Cм. также: Федор Абрамов, “День Победы в Петрозаводске” (предисловие Л. Крутиковой-Абрамовой) — “Нева”, Санкт-Петербург, 2005, № 2 <http://magazines.russ.ru/neva>.
Игорь Манцов. Успех. — “Русский Журнал”, 2005, 18 апреля <http://www.russ.ru/columns/street>.
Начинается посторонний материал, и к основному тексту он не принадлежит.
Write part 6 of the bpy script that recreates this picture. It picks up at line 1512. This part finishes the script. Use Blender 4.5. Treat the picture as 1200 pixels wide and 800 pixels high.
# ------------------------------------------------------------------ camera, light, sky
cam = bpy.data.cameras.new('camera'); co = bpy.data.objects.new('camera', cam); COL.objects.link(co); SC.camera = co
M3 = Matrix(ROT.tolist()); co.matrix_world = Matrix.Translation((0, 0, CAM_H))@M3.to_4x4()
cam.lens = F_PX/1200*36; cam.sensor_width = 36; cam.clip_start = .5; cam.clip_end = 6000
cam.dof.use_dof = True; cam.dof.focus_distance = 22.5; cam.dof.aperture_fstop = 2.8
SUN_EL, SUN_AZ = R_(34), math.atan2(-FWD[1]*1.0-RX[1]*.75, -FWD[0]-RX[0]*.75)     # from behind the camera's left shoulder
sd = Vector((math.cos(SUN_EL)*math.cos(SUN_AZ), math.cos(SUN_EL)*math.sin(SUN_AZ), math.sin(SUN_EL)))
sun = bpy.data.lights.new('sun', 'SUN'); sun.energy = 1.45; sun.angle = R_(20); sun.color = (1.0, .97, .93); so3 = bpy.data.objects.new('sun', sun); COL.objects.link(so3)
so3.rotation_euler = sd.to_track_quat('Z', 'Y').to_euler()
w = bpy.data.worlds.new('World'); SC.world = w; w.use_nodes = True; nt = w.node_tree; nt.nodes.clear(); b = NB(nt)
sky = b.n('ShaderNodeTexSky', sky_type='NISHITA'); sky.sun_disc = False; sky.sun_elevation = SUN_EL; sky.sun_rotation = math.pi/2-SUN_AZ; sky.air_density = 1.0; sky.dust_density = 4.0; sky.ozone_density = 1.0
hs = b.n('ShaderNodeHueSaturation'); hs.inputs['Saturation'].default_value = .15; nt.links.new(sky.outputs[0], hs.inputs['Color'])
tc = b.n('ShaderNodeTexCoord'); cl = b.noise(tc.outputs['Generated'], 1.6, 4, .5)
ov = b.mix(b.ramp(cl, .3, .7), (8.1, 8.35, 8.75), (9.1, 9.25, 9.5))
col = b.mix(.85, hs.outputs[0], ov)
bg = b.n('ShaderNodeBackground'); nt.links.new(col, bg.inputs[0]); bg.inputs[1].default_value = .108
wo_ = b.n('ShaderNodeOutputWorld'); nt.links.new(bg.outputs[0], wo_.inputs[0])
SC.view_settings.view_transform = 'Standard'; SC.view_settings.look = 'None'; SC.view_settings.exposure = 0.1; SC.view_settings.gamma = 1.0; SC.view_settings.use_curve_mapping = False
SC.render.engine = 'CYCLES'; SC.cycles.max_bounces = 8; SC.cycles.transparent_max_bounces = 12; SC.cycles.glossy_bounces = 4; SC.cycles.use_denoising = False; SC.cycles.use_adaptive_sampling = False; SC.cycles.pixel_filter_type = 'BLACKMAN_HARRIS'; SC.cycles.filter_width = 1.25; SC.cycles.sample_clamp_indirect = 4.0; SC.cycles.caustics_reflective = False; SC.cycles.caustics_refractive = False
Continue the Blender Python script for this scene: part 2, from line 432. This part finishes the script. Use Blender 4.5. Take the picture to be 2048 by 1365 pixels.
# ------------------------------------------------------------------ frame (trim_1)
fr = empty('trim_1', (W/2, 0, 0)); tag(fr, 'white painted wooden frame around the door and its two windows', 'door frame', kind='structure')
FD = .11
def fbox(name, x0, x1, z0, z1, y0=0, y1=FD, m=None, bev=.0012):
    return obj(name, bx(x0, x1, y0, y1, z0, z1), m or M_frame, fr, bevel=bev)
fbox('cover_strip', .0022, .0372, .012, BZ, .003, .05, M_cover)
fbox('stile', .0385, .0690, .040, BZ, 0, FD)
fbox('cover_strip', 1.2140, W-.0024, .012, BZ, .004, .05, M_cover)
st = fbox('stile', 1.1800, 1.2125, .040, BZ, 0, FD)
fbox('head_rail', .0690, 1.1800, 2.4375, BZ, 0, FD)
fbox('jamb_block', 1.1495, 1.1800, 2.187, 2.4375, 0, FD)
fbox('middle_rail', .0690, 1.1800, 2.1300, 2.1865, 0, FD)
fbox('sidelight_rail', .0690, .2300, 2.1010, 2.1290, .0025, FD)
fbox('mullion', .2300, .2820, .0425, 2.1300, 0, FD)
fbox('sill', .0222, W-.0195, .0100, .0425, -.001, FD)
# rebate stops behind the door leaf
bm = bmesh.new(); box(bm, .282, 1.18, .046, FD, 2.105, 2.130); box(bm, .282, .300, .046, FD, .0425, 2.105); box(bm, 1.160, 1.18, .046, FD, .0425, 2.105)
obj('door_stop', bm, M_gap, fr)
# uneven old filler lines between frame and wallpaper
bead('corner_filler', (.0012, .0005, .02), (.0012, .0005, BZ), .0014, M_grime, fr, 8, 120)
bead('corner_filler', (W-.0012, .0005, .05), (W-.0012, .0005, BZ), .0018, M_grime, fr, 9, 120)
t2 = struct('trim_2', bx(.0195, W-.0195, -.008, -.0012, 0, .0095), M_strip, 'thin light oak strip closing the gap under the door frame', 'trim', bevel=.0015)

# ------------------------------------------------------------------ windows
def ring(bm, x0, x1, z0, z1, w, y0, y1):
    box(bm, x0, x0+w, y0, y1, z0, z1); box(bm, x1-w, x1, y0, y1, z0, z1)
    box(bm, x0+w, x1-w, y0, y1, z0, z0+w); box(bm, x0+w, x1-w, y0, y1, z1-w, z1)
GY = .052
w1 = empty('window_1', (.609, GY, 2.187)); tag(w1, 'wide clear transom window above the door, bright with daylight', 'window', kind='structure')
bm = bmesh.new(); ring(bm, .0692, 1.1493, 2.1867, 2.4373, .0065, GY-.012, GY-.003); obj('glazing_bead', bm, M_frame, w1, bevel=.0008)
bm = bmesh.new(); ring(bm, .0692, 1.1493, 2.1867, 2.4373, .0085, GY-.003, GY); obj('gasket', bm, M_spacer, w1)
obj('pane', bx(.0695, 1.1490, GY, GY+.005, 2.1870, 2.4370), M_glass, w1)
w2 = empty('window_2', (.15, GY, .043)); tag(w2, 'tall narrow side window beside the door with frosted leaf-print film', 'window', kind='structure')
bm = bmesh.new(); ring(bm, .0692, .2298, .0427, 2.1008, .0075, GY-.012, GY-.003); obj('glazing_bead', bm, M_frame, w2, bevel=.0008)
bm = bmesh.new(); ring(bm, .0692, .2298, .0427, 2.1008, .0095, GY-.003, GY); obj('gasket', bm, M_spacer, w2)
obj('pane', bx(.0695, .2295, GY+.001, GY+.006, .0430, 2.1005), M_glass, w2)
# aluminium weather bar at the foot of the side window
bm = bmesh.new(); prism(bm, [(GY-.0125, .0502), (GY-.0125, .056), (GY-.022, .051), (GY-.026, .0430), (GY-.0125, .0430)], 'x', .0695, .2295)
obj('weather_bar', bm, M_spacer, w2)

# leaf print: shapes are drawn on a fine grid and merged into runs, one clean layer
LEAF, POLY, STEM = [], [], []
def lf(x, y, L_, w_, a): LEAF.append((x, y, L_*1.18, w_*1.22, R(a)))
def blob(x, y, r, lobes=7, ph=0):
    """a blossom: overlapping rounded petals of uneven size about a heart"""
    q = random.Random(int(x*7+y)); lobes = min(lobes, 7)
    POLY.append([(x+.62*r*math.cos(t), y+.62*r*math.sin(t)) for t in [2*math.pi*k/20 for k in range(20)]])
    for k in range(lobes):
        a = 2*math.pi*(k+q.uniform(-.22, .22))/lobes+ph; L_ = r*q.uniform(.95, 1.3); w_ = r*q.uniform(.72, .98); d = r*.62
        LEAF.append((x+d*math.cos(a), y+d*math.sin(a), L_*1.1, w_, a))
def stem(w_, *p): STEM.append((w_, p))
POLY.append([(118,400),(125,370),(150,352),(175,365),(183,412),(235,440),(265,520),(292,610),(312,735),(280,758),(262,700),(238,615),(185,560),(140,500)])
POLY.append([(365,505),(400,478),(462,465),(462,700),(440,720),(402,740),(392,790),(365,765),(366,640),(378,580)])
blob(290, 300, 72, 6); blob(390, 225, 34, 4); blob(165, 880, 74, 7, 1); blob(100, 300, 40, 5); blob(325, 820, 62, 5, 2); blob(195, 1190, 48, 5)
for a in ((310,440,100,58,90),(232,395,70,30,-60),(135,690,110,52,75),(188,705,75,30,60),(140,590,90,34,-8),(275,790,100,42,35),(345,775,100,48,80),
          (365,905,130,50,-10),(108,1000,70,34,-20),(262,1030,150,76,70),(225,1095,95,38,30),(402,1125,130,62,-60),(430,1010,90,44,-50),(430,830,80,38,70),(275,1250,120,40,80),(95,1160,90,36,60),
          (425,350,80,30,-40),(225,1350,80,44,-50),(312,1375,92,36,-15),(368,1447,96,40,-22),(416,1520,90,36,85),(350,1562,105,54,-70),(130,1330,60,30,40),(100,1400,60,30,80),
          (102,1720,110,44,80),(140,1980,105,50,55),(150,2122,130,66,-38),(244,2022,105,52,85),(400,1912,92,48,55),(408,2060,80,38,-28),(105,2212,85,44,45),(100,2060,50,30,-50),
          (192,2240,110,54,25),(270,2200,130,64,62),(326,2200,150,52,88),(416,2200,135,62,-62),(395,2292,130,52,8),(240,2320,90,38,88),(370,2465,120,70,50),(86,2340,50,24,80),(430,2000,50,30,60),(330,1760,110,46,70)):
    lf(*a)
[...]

“Я не боюсь мертвого Сталина, у меня нормально с головой. В то же время я в ужасе от заморозивших страну старших. От этих умненьких, этих чистеньких, этих совестливых. Этих гуманистов. Этих детей ХХ съезда. Никакой честный труд в теперешней России не прибавляет шансов, не дает состояться. Не позволяет выжить. Кровь, родство — приносят дивиденды, честная работа — нет. Что, тоже Сталин виноват? Или им там — все это незаметно, непонятно? <…> Я не вижу, чем они лучше его . Можно рубить сплеча, а можно медленно душить. Голоса снизу доходят редко. Сытые им не верят, принимают за капризы. <…> Поэтому я скорее за Сталина. Не в том, конечно, смысле, не дергайтесь. „За Сталина” — как сильную, пугающую их метафору. Как идею внезапной, иррациональной ротации, смены вех. Как образ немотивированного скачка, жестокого разрыва логической цепочки. На социальном дне совсем плохо, совсем. Тем, у кого иной горизонт, кто не соприкасается, это попросту непонятно. Народ — вот кто осатанел; жадничает в стиле новорусских буржуа. Глядя наверх, народ портится. И когда грамотные держатели акций требуют снести непоставленный Памятник Сталину, они неосторожно намекают отчаявшемуся пролетариату на его новое оружие. Спасибо, будем иметь в виду. Кто бы вытолкал их всех в шею? Сталин, баловник”.